2010 | interactive sound installation

4 loudspeakers | 4 projectors | blue light | computer | carpet



Co-production STEIM (Amsterdam) and Suspended spaces

Disco Debris is an interactive sound installation. In a dark and phonetically isolated room, four projectors delimit a defined space in an indistinct, black environment, by illuminating it with a cold, blue light. Four loudspeakers broadcast Cypriot and Greek music of the 1970s. When visitors enter the lit area, a camera captures their movements; these latter, processed in real time, reconfigure the sound track which then starts to malfunction, producing scratches, fragments, and shards of voices. At the same time, visitors are dazzled by the lights of the four spots. So it is within the sonic matter that the space takes shape, through the visitors’ movements. In the space of the work, which has no visual landmark, “people stumble on a landscape of frozen voices, on excerpts of pieces of pop music from the 1970s which are barely recognizable, on broken disco rhythms, like echoes of an invisible space” says Yannis Kyriakides. The visitor’s body becomes a “playback head”. The empty space, which is sensitive to slight movements, and which people tend to walk quickly across to move into and out of the lit field, means daring to remain in the light of the spots, and risking improvised choreographies.


The Disco Debris project came into being during the residency for the Suspended Spaces project. Yannis Kyriakides then went back to the places that he initially recollected. He describes it thus: “It was very strange to be back on the spot, to see the shells and hulks of those buildings, and know that my first memory came from that day when time stood still here”. During the Turkish offensive of 1974, Yannis Kyriakides was on a family holiday in Famagusta. Taking refuge in the basement of a hotel, he and his brother spent the day drawing on the floor, with the help of a bit of rock that had fallen away from the wall as a result of the bombing. He also explains  that the idea of using pop music of that period as a sonic image for an installation about Cyprus is associated with the fact that, at that time, his father owned a nightclub in Nicosia. “I had the feeling that my consciousness was developing against a backdrop of Greek pop.”
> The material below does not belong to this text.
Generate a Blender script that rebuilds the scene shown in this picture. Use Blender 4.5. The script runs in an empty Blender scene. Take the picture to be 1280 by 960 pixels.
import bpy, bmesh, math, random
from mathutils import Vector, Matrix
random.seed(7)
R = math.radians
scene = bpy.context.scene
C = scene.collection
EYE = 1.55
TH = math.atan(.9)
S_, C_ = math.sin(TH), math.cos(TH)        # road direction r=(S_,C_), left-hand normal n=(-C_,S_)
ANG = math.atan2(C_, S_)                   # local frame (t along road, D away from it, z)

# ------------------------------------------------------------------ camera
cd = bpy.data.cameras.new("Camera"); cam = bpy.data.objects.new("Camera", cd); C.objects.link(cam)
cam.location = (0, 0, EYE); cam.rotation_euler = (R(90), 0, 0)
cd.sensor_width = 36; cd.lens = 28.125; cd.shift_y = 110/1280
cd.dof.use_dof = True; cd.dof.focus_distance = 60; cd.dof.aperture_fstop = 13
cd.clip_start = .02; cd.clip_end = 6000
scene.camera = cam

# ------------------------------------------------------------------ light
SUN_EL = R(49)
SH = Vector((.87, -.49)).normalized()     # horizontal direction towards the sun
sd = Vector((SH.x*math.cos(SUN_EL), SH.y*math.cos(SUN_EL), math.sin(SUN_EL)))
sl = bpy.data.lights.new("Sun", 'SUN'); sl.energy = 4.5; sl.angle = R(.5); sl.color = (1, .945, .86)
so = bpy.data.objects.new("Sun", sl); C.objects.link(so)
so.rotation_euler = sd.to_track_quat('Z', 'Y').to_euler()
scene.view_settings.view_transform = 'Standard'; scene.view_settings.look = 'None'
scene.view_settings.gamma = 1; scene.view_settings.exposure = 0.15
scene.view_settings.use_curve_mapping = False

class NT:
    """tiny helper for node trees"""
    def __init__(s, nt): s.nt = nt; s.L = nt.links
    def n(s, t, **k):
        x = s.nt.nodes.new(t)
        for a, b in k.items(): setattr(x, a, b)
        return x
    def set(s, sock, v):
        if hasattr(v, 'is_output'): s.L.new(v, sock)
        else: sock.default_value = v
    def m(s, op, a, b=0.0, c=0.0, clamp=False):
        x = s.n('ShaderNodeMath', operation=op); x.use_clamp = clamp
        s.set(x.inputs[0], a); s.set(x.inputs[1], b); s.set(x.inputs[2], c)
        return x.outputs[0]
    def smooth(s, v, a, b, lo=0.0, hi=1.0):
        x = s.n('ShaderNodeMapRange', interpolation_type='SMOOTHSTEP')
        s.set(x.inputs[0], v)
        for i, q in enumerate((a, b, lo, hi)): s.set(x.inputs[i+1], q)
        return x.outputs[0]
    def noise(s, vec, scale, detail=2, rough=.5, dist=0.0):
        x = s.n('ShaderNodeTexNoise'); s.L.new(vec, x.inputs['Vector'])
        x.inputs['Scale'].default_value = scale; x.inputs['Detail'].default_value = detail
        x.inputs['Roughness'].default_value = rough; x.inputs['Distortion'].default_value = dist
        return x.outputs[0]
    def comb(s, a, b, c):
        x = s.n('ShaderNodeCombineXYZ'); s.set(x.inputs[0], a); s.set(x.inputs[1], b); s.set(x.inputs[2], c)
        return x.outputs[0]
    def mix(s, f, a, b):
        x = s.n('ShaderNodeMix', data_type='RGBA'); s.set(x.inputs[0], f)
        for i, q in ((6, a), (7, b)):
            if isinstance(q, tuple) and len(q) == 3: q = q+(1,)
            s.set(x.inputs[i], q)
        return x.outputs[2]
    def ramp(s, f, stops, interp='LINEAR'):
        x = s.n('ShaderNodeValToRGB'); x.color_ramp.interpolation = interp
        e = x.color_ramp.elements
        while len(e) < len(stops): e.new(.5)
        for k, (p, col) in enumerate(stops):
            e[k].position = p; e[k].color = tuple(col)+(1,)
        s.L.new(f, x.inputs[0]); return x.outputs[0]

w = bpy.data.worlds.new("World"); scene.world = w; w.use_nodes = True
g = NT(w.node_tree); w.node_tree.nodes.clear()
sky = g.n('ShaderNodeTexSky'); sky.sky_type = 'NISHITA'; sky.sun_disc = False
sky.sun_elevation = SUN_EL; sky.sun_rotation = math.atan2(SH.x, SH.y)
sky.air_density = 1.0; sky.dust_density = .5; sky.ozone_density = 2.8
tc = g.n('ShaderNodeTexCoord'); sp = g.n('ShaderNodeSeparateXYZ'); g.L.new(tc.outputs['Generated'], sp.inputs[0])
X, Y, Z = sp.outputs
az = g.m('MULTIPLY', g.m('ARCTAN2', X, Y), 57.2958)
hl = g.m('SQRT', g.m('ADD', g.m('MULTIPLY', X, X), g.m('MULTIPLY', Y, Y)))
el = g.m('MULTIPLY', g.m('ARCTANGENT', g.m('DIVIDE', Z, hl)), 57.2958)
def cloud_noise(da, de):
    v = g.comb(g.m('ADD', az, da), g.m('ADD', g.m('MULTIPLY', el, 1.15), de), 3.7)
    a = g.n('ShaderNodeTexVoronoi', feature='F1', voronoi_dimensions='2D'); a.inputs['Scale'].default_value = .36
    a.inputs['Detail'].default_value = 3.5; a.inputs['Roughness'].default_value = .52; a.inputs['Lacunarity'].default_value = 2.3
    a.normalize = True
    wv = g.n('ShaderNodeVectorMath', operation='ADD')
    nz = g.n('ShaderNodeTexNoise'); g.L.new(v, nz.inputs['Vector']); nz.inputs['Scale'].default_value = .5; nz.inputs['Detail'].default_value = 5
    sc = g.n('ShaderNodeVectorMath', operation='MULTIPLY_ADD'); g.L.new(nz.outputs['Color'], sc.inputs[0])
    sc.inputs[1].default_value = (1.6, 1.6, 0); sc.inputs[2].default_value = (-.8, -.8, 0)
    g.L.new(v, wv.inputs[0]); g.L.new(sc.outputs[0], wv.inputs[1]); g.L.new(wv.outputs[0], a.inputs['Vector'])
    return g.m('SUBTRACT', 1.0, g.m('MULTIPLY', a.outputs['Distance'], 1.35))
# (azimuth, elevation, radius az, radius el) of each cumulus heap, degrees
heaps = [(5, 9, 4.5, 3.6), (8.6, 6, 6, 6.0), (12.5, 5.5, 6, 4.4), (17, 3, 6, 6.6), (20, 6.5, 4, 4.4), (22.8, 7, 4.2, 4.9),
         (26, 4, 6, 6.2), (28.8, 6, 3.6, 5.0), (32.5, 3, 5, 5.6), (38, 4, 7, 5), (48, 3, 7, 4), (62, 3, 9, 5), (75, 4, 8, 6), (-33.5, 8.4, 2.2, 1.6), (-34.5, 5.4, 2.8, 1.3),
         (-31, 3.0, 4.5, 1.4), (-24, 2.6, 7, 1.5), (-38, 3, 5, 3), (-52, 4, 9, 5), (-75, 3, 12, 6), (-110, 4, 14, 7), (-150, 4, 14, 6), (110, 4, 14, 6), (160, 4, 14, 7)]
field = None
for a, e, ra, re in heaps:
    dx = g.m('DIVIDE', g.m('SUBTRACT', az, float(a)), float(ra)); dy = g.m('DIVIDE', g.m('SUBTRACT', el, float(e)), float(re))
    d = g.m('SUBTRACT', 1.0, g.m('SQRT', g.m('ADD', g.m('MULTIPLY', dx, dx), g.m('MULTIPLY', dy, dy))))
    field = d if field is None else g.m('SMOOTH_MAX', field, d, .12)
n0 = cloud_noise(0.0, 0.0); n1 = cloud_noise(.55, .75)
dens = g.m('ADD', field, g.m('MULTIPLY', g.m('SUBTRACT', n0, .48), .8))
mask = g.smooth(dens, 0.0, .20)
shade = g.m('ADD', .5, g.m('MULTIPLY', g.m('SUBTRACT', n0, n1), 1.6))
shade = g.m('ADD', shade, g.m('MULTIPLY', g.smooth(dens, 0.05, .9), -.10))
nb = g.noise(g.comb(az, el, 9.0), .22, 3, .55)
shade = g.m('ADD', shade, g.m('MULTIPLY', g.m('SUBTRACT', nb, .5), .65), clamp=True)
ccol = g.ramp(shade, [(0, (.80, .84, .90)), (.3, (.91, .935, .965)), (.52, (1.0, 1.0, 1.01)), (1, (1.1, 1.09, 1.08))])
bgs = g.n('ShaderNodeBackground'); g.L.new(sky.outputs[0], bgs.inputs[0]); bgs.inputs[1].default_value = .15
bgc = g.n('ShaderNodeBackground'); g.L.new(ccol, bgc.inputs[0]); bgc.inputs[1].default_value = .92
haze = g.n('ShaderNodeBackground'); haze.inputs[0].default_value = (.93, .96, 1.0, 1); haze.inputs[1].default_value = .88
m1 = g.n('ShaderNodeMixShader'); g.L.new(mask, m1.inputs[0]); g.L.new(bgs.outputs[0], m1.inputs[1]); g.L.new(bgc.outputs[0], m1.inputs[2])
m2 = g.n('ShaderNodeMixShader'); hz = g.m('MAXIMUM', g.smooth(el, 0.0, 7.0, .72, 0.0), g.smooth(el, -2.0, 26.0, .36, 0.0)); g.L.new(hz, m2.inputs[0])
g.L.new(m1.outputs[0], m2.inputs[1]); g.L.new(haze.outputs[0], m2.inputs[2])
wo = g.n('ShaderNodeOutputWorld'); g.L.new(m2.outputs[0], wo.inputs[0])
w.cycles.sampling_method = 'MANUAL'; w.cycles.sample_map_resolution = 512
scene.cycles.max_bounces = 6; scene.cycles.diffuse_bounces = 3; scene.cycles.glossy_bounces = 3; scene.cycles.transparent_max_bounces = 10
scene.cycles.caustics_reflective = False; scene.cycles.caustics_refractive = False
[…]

Disco Debris thus conjures up the abandonment of Varosha in 1974. The discotheque becomes the symbol of the period prior to the invasion, when that Cypriot town was a favourite spot for carefree, night-owl youth. The dance floor right now is an abandoned space, littered with noisy rubble. The installation underscores the synchronism between the optimistic hedonism that then went hand in hand with economic and tourist growth, and the political violence of the same period. It also makes it possible to have the experience of a space in virtual ruins: visitors move forward among these sounds that have been frozen for years, as if among debris that carries within it the time of glorious years now at a standstill. From a musical viewpoint, the installation uses and quotes the international standards of the popular culture of hit parades to produce, using random mixing, a special, dissonant form, at once contemporary in its sonic references, and performance-related in its distribution. This uniformization of  the music of night clubs, symbols of westernization and thus of Cypriot modernity in the 1970s, echoes the modern international-style standardization of Varosha’s architecture. The ruins of the ghost town provide a background for this discotheque debris.